After a quick pre-preview Goog­le, I discovered to my surprise that The Soldier’s Tale was actu­ally intended by Stravinsky not to be acted, but to be ‘read, played and danced’. My expectations were not disappointed but surpassed, if only in part because I did not know what to expect. But you can expect great things.

The plot itself is based on a Russian folk tale, and certainly retains the moral simplicity of a fable. Joseph is accosted by a devil, to whom he gives his fiddle in exchange for a book that will make him wealthy.

He is then persuaded to stay at the devil’s luxurious abode and teach him how to play the fiddle, thinking only to spend three days there. This turns out to actually last three years and tragedy ensues. For me, though, the story is just the half of it. What makes me really want to buy a ticket is the way the dancers communicate the emotions of their characters through sheer body language. The dialect they have chosen can only be described as a sort of contemporary ballet, as wildly fluid as emotions themselves.

Not being a dance connoisseur, I felt slightly out of place as I sat down for the first scene, in which Joseph the soldier plays his fiddle tempt­ing the spirits of the nearby stream out of their watery home. But as the music began, and the three dancers skipped into action, I was sucked in. I felt myself transported by the quirky grace of the dancers’ movements, a visual echo of the bouncing brass and free-spirited strings. Leaping up, throwing themselves down, sliding and gliding and generally reaching out into every corner of space, they sought to own the stage in a gentle and varied attack.

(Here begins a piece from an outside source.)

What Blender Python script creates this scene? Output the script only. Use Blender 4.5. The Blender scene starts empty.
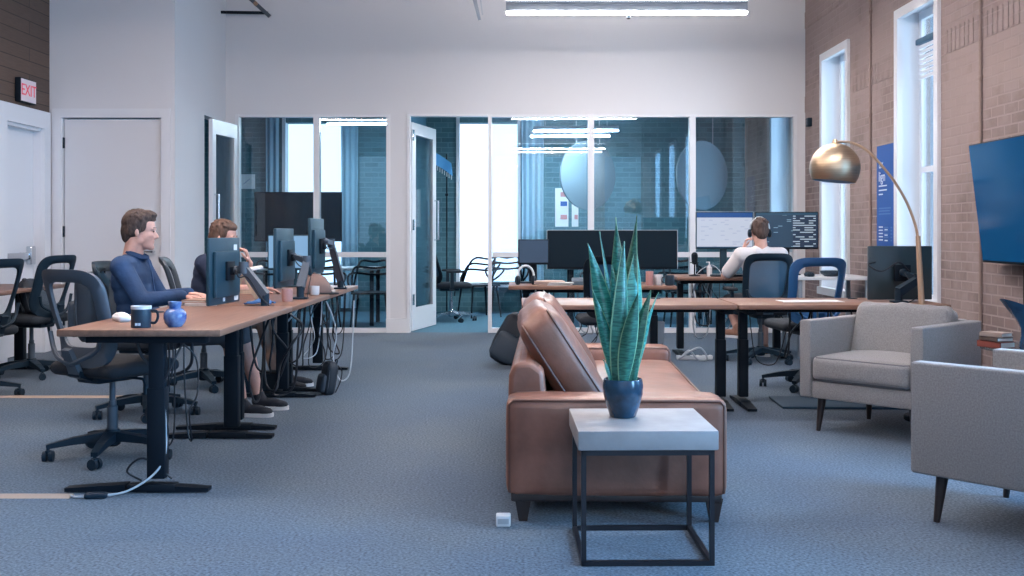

The homecoming scene really showed Stravinsky’s work and the cast’s skill at its best. Joseph, swing­ing from joyful hope to darkest dis­appointment as quickly as his feet could carry him across the stage, seemed to be both isolated and yet strangely in harmony with his fellow dancers, robotically dead-pan yet ex­pressively supple.

But words are not enough. This piece is not to be read about in a re­view, but to be heard and seen in the flesh. And if that isn’t enough, there’ll be a live orchestra, too.